Records from a dataset:
• • • •
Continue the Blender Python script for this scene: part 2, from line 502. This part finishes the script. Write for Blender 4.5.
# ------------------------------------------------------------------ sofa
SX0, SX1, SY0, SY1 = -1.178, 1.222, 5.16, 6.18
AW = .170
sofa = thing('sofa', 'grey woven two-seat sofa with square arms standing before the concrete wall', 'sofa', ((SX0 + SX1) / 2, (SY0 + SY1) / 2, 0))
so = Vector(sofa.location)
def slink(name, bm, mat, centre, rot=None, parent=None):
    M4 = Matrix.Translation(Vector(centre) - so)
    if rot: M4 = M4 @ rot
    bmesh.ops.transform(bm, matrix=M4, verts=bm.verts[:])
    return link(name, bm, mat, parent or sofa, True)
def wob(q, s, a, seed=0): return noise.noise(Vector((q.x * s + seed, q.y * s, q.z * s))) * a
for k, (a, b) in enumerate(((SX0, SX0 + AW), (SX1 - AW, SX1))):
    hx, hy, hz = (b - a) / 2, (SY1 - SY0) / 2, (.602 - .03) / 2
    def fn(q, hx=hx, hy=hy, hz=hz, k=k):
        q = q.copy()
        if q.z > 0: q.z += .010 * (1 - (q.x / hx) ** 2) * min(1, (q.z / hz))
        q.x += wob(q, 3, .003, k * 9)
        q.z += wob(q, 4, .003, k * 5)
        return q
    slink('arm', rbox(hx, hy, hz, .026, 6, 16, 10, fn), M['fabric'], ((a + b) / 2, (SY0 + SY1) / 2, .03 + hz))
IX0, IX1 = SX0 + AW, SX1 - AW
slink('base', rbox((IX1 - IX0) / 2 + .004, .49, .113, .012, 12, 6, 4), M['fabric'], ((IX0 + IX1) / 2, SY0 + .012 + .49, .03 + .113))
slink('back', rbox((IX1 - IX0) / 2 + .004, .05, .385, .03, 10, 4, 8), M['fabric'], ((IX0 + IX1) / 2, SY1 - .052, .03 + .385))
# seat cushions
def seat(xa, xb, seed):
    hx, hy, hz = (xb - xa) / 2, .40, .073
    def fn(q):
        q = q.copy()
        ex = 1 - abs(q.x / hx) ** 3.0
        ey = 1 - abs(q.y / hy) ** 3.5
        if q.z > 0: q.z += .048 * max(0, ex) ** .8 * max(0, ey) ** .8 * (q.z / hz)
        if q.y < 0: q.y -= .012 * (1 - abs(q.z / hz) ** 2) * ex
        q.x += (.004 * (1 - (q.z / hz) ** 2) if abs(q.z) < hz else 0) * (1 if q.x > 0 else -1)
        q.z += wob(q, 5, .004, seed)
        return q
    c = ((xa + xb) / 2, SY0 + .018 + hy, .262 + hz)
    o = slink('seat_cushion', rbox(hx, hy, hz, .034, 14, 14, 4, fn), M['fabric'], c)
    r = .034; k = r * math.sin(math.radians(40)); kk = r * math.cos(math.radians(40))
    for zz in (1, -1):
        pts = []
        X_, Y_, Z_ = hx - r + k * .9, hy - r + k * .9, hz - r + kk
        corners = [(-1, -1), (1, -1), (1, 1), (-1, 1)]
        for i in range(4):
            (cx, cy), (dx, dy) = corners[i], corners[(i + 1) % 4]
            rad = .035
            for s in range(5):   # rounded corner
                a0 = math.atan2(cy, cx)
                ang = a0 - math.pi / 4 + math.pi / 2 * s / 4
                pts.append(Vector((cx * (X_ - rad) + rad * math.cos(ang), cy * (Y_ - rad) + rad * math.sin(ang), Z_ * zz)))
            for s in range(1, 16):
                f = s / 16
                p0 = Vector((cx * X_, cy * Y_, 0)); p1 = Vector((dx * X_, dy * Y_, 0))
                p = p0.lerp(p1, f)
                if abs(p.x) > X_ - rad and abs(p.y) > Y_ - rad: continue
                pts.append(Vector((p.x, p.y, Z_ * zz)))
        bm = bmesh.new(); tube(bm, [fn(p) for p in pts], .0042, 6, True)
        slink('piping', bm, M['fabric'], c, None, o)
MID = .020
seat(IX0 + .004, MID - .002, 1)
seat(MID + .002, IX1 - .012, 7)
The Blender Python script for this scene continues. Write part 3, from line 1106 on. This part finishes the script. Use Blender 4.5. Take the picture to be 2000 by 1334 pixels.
• • • •
Wherever "part" shows up in a line, copy that line.

Continue the Blender Python script for this scene: part 2, from line 502. This part finishes the script. Write for Blender 4.5.
The Blender Python script for this scene continues. Write part 3, from line 1106 on. This part finishes the script. Use Blender 4.5. Take the picture to be 2000 by 1334 pixels.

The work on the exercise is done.